Bogor, Aktual.com – Menteri Sosial Khofifah Indar Parawansa menegaskan hukuman berat perlu dilakukan bagi pelaku kejahatan seksual agar jera.
Karena menurutnya, ada kemungkinan predator kejahatan seksual yang sudah dipenjara begitu bebas keluar mengulangi kembali perbuatannya dengan jumlah korban bisa jadi lebih banyak. Sebab korban sodomi punya kecenderungan menyodomi kembali.
“Rata-rata ‘predator’ itu juga dulunya korban. Hal-hal ini kurang kita sadari, jadi proses sodomi berantai seperti ini kalau tidak melakukan vonis yang membuat jera pelaku, saya khawatir ini akan terus terjadi,” kata Khofifah di Kota Bogor, Jawa Barat, Jumat (9/10).
Yang lebih mengkhawatirkan lagi, lanjut Khofifah, kecenderungan masyarakat di daerah menutup-nutupi kejadian perkosaan atau sodomi karena khawatir akan mempermalukan keluarga korban. “Upaya untuk memperbaiki psikologi sosial akan terputus di situ.”
Khofifah menyebutkan, malam ini dirinya bertemu dengan 30 anak yang menjadi korban predator. Anak-anak tersebut sudah mendapatkan pendampingan dari psikolog serta konselornya. Tetapi anak-anak tersebut masih mengalami trauma sampai sekarang.
Khofifah juga kembali mengingatkan bahwa negara sedang mengalami darurat kekerasan seksual. Status ini sudah pernah disampaikan Februari lalu, tetapi kasus kekerasan seksual kembali terjadi terutama pada anak.

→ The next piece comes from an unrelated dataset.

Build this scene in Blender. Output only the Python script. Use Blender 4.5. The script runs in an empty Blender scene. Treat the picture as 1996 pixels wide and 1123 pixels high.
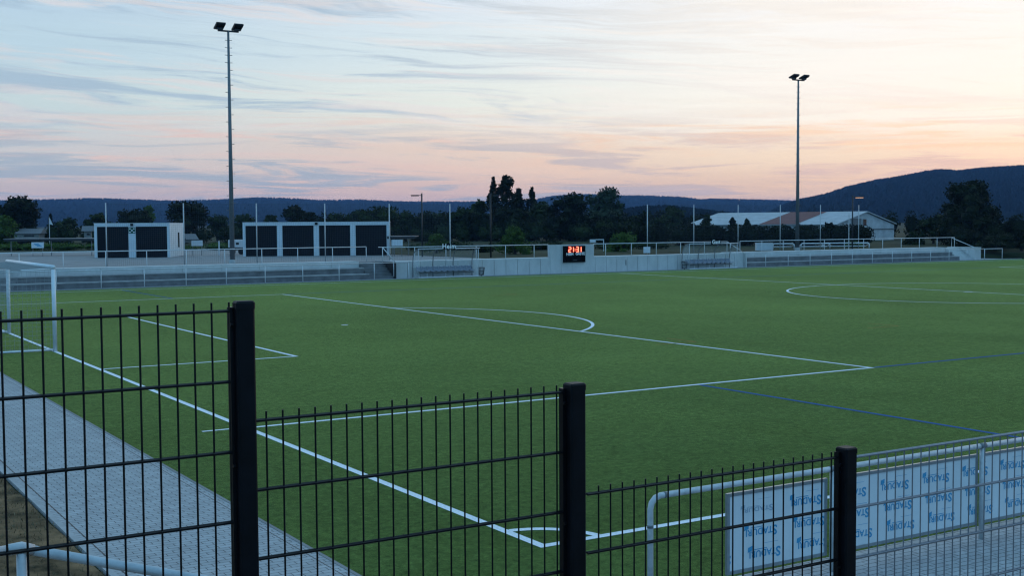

Menurut Khofifah dapat dipahami ada daerah yang tidak mau dipublikasi kasus kekerasan seksual yang terjadi, tetapi hal tersebut tidak bisa dianggap tidak ada, karena akan mengganggu proses perbaikan psikologi sosialnya.
“Kita kembali diingatkan, peristiwa kekerasan seksual terjadi lagi. Kita harus meningkatkan kewaspadaan super ekstra,” kata Khofifah.
Upaya yang dapat dilakukan lanjut Khofifah, dengan membentuk Satgas Peduli sosial tingkat RT yang sudah diusulkan Februari lalu. Kementerian Sosial sudah menyurati Kementerian Dalam Negeri untuk menginstruksikan bupati dan wali kota menyiapkan satuan tugas tersebut.
Satgas ini tersebut berjumlah antara lima sampai 10 orang yang bertugas tidak hanya membantu persoalan anak-anak saja tetapi juga penyandang masalah kesejahteraan sosial (PMKS), dan lainnya.
“Kemensos dan UNICEF juga sudah meluncurkan buku standar minimum perlindungan anak. Standar ini penting untuk menjadi referensi bagi siapapun baik pemerintah maupun non pemerintah untuk mengetahui bagaimana cara perlindungan anak, ada 26 standar yang terapkan,” katanya.